2. Excel Allows Users to Explore ANY Data in One Analysis

You'll probably need to look at new data to find the solutions you need.

Most commercial BI tools report from a well-structured data warehouse. If the data isn't in the warehouse your BI tool can't use it. This rigid data structure is a problem because all data warehouses lack internal and external data that your company needs.

Internal Data: Businesses can have at least two problems getting internal data into their data warehouses. First, most companies have "silo" systems, which contain useful data that their data warehouse can't access for a variety of technical reasons.

Second, many IT Departments are backlogged. They insist that they can provide the data you need, but not right now. Long IT delays are a particular problem after a merger, because years could pass before the companies' data warehouses are fully integrated.

External Data: Many economic dangers and opportunities can be found only by including external data in reports and analyses. External data can include economic data, market trends, the performance of competitors, web traffic, survey data, trends in the costs of key resources, exchange rates, industry-specific data, and so on.

Because this data probably never will find a home in your data warehouse, it's data that your commercial BI software NEVER will use.

But Excel users can work easily with any data, internal or external. One way or the other, if they can get their hands on the data -- even in printed form -- Excel users can analyze and report it quickly.

3. Excel Easily Moves Between Analysis and Reporting

There's no basic difference between a "one-time" analysis and a periodic report.

Analyses turn into reports when the boss says, "That's great! Now I want to see monthly updates."

Reports turn into analyses when the boss says, "This result doesn't make any sense to me."

Too often, companies do their analyses in Excel and their reporting in some other program. As a consequence, users must translate their work between Excel and the other program.
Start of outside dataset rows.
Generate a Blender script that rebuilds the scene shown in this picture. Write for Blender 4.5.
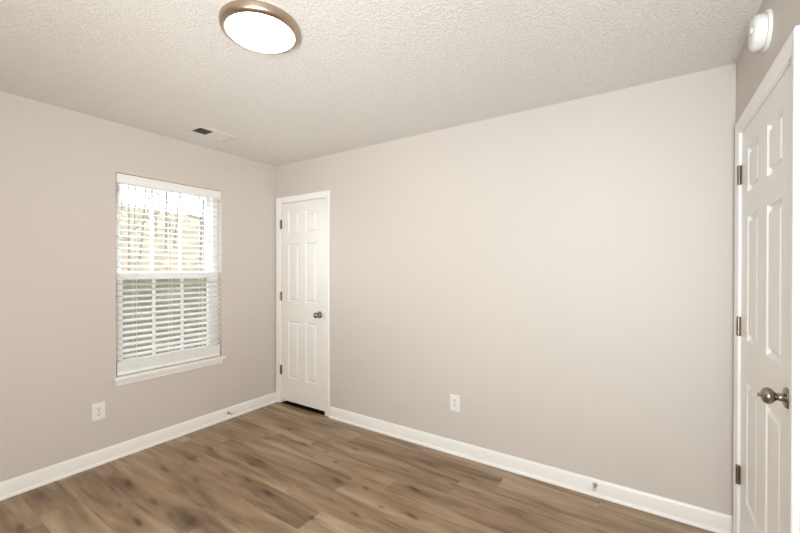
import bpy, bmesh, math, random
import numpy as np
from mathutils import Vector, Matrix

SC = bpy.context.scene
COL = SC.collection
for o in list(bpy.data.objects):
    bpy.data.objects.remove(o)

# ------------------------------------------------------------------ camera
W, H, NEAR = 3.609, 2.44, -3.45          # room: x 0..W, y NEAR..0, z 0..H
cd = bpy.data.cameras.new('camera')
cam = bpy.data.objects.new('camera', cd)
COL.objects.link(cam)
yaw, pitch, roll = 0.58114, -0.00478, 0.00098
fw = Vector((-math.sin(yaw) * math.cos(pitch), math.cos(yaw) * math.cos(pitch), math.sin(pitch)))
rt = Vector((math.cos(yaw), math.sin(yaw), 0))
up = rt.cross(fw)
r2 = rt * math.cos(roll) + up * math.sin(roll)
u2 = -rt * math.sin(roll) + up * math.cos(roll)
cam.matrix_world = Matrix(((r2.x, u2.x, -fw.x, 3.23536), (r2.y, u2.y, -fw.y, -2.58183),
                           (r2.z, u2.z, -fw.z, 1.37909), (0, 0, 0, 1)))
cd.sensor_width = 36
cd.lens = 378.118 * 36 / 800
cd.shift_y = (270.807 - 266.5) / 800
cd.clip_start = 0.02
SC.camera = cam

# ------------------------------------------------------------------ world, lights, exposure
SC.view_settings.view_transform = 'Standard'
SC.view_settings.look = 'None'
SC.view_settings.gamma = 1
SC.view_settings.use_curve_mapping = False
SC.view_settings.exposure = 0.0
wd = bpy.data.worlds.new('overcast_sky')
SC.world = wd
wd.use_nodes = True
bg = wd.node_tree.nodes['Background']
bg.inputs[0].default_value = (0.93, 0.97, 1.0, 1)
bg.inputs[1].default_value = 8.5


def area(name, loc, target, size, power, col, spread=180):
    l = bpy.data.lights.new(name, 'AREA')
    l.shape = 'DISK'
    l.size = size
    l.energy = power
    l.color = col
    l.spread = math.radians(spread)
    o = bpy.data.objects.new(name, l)
    COL.objects.link(o)
    o.location = loc
    o.rotation_euler = (Vector(target) - Vector(loc)).to_track_quat('-Z', 'Y').to_euler()
    return o


# area lights behind the camera, standing in for the photographer's flash: broad soft, off the ceiling, towards the far corner, straight ahead
area('soft_flash', (3.3, -3.3, 1.2), (.3, -1.0, 1.2), 0.9, 61, (1.0, 1.02, 1.01))
area('corner_fill', (2.9, -3.2, 1.3), (.3, -.3, 1.6), .6, 4, (1.0, 0.95, 0.90), 80)  # added fill light to lift the dim far corner
area('forward_flash', (3.3, -3.3, 1.5), (2.9, 0, 1.9), .5, 10.5, (0.90, 1.04, 1.15), 90)
area('bounce_flash', (2.9, -2.9, 1.2), (2.6, -1.6, 2.44), .6, 8.5, (0.98, 1.0, 1.03))
area('ceiling_fill', (3.0, -3.1, 1.0), (.8, -.6, 2.44), .5, 3.2, (1.0, 1.02, 1.04), 60)  # added fill light to lift the far part of the ceiling

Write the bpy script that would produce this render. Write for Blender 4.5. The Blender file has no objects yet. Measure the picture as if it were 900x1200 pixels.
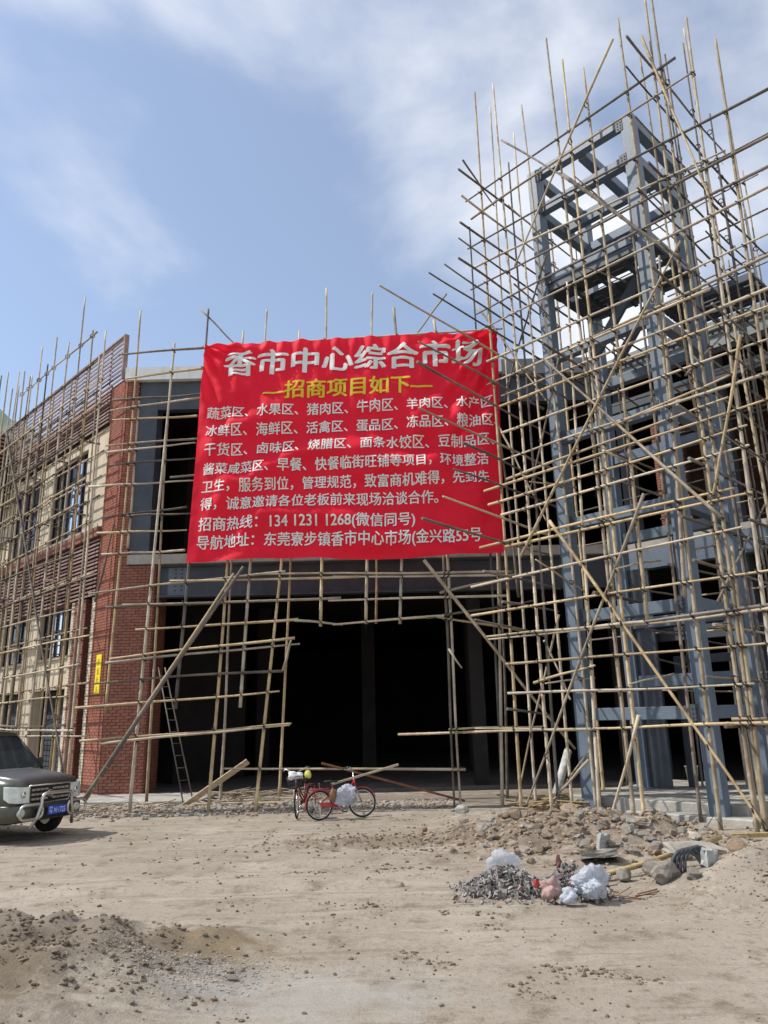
import bpy, bmesh, math, random
from math import radians, sin, cos, pi
from mathutils import Vector, Matrix, noise
random.seed(7)
SC = bpy.context.scene
COL = SC.collection

# ---------------------------------------------------------------- camera
CAM_H = 2.1
cam = bpy.data.cameras.new('camera'); camo = bpy.data.objects.new('camera', cam); COL.objects.link(camo)
p_, r_ = radians(15.4), radians(1.35)
Fw = Vector((0, cos(p_), sin(p_))); U0 = Vector((0, -sin(p_), cos(p_))); R0 = Vector((1, 0, 0))
Rv = cos(r_) * R0 - sin(r_) * U0; Uv = sin(r_) * R0 + cos(r_) * U0
m = Matrix((Rv, Uv, -Fw)).transposed().to_4x4(); m.translation = Vector((0, 0, CAM_H))
camo.matrix_world = m
cam.sensor_fit = 'VERTICAL'; cam.sensor_height = 36.0; cam.lens = 36.0 * 870 / 1200
cam.clip_end = 9000; cam.clip_start = 0.05
SC.camera = camo

# ---------------------------------------------------------------- light
SUN_AZ = Vector((-0.99, -0.03, 0)).normalized(); SUN_EL = radians(50)
sd = Vector((SUN_AZ.x * cos(SUN_EL), SUN_AZ.y * cos(SUN_EL), sin(SUN_EL)))
sl = bpy.data.lights.new('sun', 'SUN'); sl.energy = 4.2; sl.angle = radians(0.8); sl.color = (1, .95, .87)
so = bpy.data.objects.new('sun', sl); COL.objects.link(so)
so.rotation_euler = sd.to_track_quat('Z', 'Y').to_euler()

w = bpy.data.worlds.new('World'); SC.world = w; w.use_nodes = True
nt = w.node_tree; nt.nodes.clear(); N = nt.nodes.new; LK = nt.links.new
out = N('ShaderNodeOutputWorld'); bg = N('ShaderNodeBackground'); sky = N('ShaderNodeTexSky')
sky.sky_type = 'NISHITA'; sky.sun_disc = False; sky.sun_elevation = SUN_EL
sky.sun_rotation = math.atan2(sd.x, sd.y); sky.air_density = 1.15; sky.dust_density = 0.6; sky.ozone_density = 3.0
bg.inputs['Strength'].default_value = 0.148
tc = N('ShaderNodeTexCoord'); sep = N('ShaderNodeSeparateXYZ'); LK(tc.outputs['Generated'], sep.inputs[0])
def mth(op, a, b=None, c=None, clamp=False):
    n = N('ShaderNodeMath'); n.operation = op; n.use_clamp = clamp
    for i, x in enumerate((a, b, c)):
        if x is None: continue
        if hasattr(x, 'is_linked'): LK(x, n.inputs[i])
        else: n.inputs[i].default_value = x
    return n.outputs[0]
zz = mth('MAXIMUM', mth('ADD', sep.outputs['Z'], 0.22), 0.03)
cx = mth('DIVIDE', sep.outputs['X'], zz); cy = mth('DIVIDE', sep.outputs['Y'], zz)
cmb = N('ShaderNodeCombineXYZ'); LK(cx, cmb.inputs[0]); LK(cy, cmb.inputs[1]); cmb.inputs[2].default_value = SKY_SEED = 21.5
n1 = N('ShaderNodeTexNoise'); n1.inputs['Scale'].default_value = 1.7; n1.inputs['Detail'].default_value = 8; n1.inputs['Roughness'].default_value = .5; n1.inputs['Distortion'].default_value = .25
LK(cmb.outputs[0], n1.inputs['Vector'])
n2 = N('ShaderNodeTexNoise'); n2.inputs['Scale'].default_value = .45; n2.inputs['Detail'].default_value = 3
LK(cmb.outputs[0], n2.inputs['Vector'])
bank = mth('MULTIPLY', sep.outputs['X'], .11)
cl = mth('ADD', mth('ADD', mth('MULTIPLY', n1.outputs['Fac'], .95), mth('MULTIPLY', n2.outputs['Fac'], .40)), bank)
low = mth('MULTIPLY', mth('SUBTRACT', .45, sep.outputs['Z'], clamp=True), .12)
cl = mth('ADD', cl, low)
mr = N('ShaderNodeMapRange'); mr.interpolation_type = 'SMOOTHSTEP'
mr.inputs['From Min'].default_value = .60; mr.inputs['From Max'].default_value = .82; LK(cl, mr.inputs['Value'])
mr.inputs['To Min'].default_value = .17; mr.inputs['To Max'].default_value = .95
mx = N('ShaderNodeMix'); mx.data_type = 'RGBA'; LK(mr.outputs[0], mx.inputs['Factor']); LK(sky.outputs[0], mx.inputs['A'])
mx.inputs['B'].default_value = (6.0, 6.15, 6.5, 1)
LK(mx.outputs['Result'], bg.inputs['Color']); LK(bg.outputs[0], out.inputs['Surface'])

SC.view_settings.view_transform = 'Standard'; SC.view_settings.look = 'None'
SC.view_settings.exposure = 0.2; SC.view_settings.gamma = 1
SC.cycles.max_bounces = 5; SC.cycles.diffuse_bounces = 3; SC.cycles.transparent_max_bounces = 12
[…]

That busywork takes time away from problem-solving, and reduces the information that managers receive.

But if reports and analyses both come from Excel, managers get more  answers more quickly.
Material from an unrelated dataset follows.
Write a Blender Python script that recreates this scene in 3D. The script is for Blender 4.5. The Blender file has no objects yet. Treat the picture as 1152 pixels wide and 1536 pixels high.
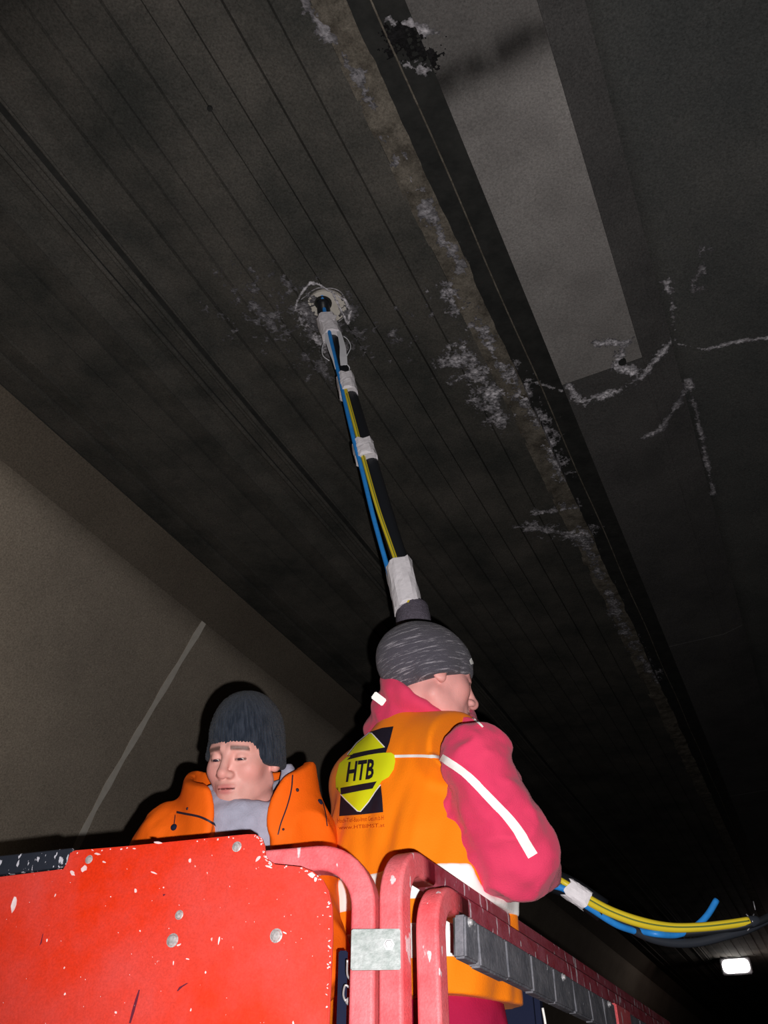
import bpy, bmesh, math, random
import numpy as np
from mathutils import Vector, Matrix
from mathutils.bvhtree import BVHTree

random.seed(7)
SC = bpy.context.scene
COL = SC.collection

# ------------------------------------------------------------------ camera, world, lights, exposure
PITCH = math.radians(38.5); FPX = 1229.0
CAM = np.array([0.0, 0.0, 1.6])
cam = bpy.data.cameras.new('camera'); cam_o = bpy.data.objects.new('camera', cam); COL.objects.link(cam_o)
cam.sensor_fit = 'VERTICAL'; cam.sensor_height = 24.0; cam.sensor_width = 18.0
cam.lens = 24.0 * FPX / 1536.0; cam.clip_start = 0.05; cam.clip_end = 200
cam_o.location = CAM; cam_o.rotation_euler = (math.pi / 2 + PITCH, 0, 0)
SC.camera = cam_o
w = bpy.data.worlds.new('world'); SC.world = w; w.use_nodes = True
w.node_tree.nodes['Background'].inputs[0].default_value = (0.8, 0.85, 1.0, 1)
w.node_tree.nodes['Background'].inputs[1].default_value = 0.004
SC.view_settings.view_transform = 'Standard'; SC.view_settings.look = 'None'
SC.view_settings.gamma = 1.0; SC.view_settings.use_curve_mapping = False
SC.view_settings.exposure = 0.0
fl = bpy.data.lights.new('camera_flash', 'SPOT'); fl.spot_size = math.radians(108); fl.spot_blend = 0.65; fl.energy = 172; fl.shadow_soft_size = 0.006
fl.color = (1.0, 0.95, 0.93)
flo = bpy.data.objects.new('camera_flash', fl); COL.objects.link(flo)
flo.location = (0.036, 0.02, 1.6 - 0.032); flo.rotation_euler = (math.pi / 2 + PITCH - 0.02, 0, -0.08)
# added unseen fill behind the photographer that brightens the left wall (warm, weak)
al = bpy.data.lights.new('wall_fill_light', 'SPOT'); al.energy = 260; al.shadow_soft_size = 0.3; al.color = (1.0, 0.86, 0.68)
al.spot_size = math.radians(42); al.spot_blend = 1.0
alo = bpy.data.objects.new('wall_fill_light', al); COL.objects.link(alo)
alo.location = (1.2, -2.0, 3.4); alo.rotation_euler = (Vector((-3.3, 2.6, 2.9)) - Vector((1.2, -2.0, 3.4))).to_track_quat('-Z', 'Y').to_euler()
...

4. Excel Offers Superb Reporting Agility

Suppose you're a manager who needs to change a key report significantly to help you adapt to the changing business climate.

If your company uses commercial BI software, you'll probably need to get help from someone in the IT Department. You'll probably need to schedule some meetings, wait for programming resources, and arrange funding for the project.

Because your new design probably will need further work after you see the first few versions, the project probably will take longer than you planned. And if your project takes too long, which they often do, your new report will be obsolete before it's completed.

But if your company relies on Excel reports, an Excel user probably can provide a revised version in a few hours or days. If the new report isn't quite what you want, your Excel user can make the changes quickly.

After all, we're not talking about rocket science here. It's only Excel.

5. Excel Reports Offer Unlimited Information Scope

Because many managers have a broad scope of responsibility, they need to see data from a wide variety of sources. And because many results often are correlated in some way, these reports are most effective when managers can see the results all at one time.

Few of the other BI systems can meet this challenge. But it's no problem for Excel. Excel dashboards offer the most effective way I know to summarize many data series from many data sources all on a few printed pages.

One printed dashboard page can contain several dozen charts and tables from from several dozen sources of data. By printing several Excel dashboards, and then spreading the pages out on a table, managers can easily compare and discuss hundreds of trends and forecasts all at one time.

You can learn more about Excel dashboards here.

Excel offers significant advantages for analyzing and presenting business information. But Excel also presents some challenges that you must overcome. Particularly, you need to set up easy ways to flow data into your spreadsheet reports, and develop ways to reduce errors.

The Excel challenges aren't major ones, however. They're ones that Excel users in business handle every day.